As for the original question, thanks for explaining the difference between air and water coolers. My goal with the cooler wasn't to lower coolant temps of course, I merely wanted to place a cooler back into service since the factory thought it was a good idea. Perhaps since its not driven hard for extended periods, I can simply get away with getting a handle on the coolant temps and letting the oil dissipate heat thru the all aluminum engine.
 
despite popular opinion I recommend the much simpler flat plate oil cooler plumbed right into the filter mount adapter. A thermostat is readily available if needed. Packaging is critical on a smaller car and flat plate coolers can be small but effective.

It is FAR simpler and "Rube Goldberg"-like than the oil to water types, and it eliminates some possible failure points.
 
oil:water coolers are much more compact. Air rads are poor conductors of heat in comparison. I think you'll exchange potential failure points.

He may be able to fit the filter with a sandwich adapter installed and the cooler removed. I'm not sure how thick his exchanger is ..and they can vary quite a bit (out of those Ford used over the years).

That said, once his coolant temp issues are solved, it becomes a non-issue.
 
Say all you want, I've used both and my experience is you tap into MORE places to install the water/oil type.

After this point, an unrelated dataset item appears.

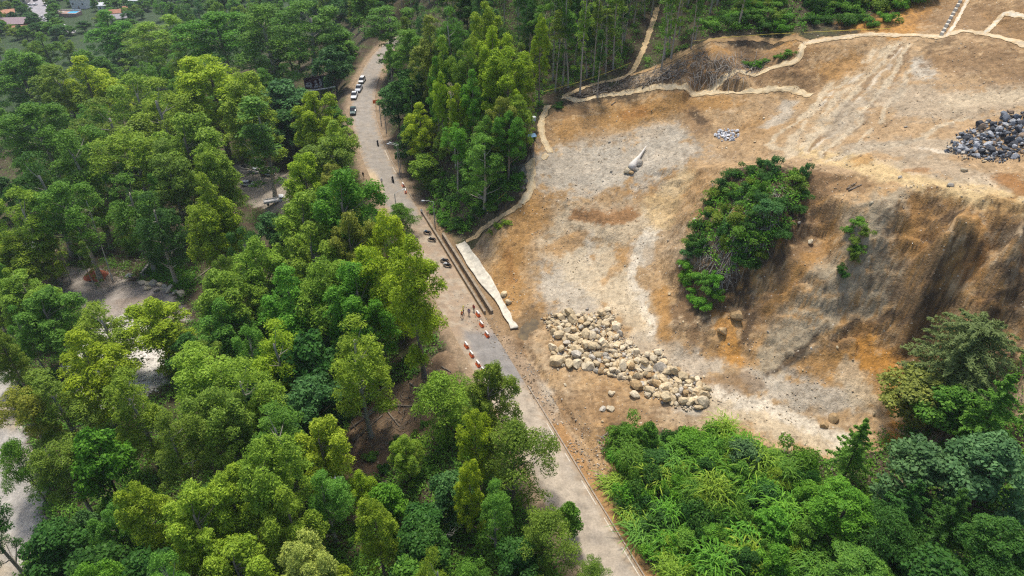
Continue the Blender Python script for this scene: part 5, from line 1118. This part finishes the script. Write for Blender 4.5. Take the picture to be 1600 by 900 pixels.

Simply more points to fail or leak both coolant AND oil!

And putting more heat into an overtaxed stock cooling system on a high output motor is an issue to consider.

The last sandwich adapter I just put on a 6.1 Liter Chrysler product was only about 3/4 inch thick, and a solid piece of billet aluminum. Stock filter still fits easily in very confined space. Just two small armored hoses and you're already done.

The modern flat plate designs are extremely small and very efficient with excellent performance and near zero pressure drop. They generally surprise people at just how well they work when they are really small!

My favorite is a GM part and is less than 100 bucks with a nice bracket, easy to fab up whatever you need.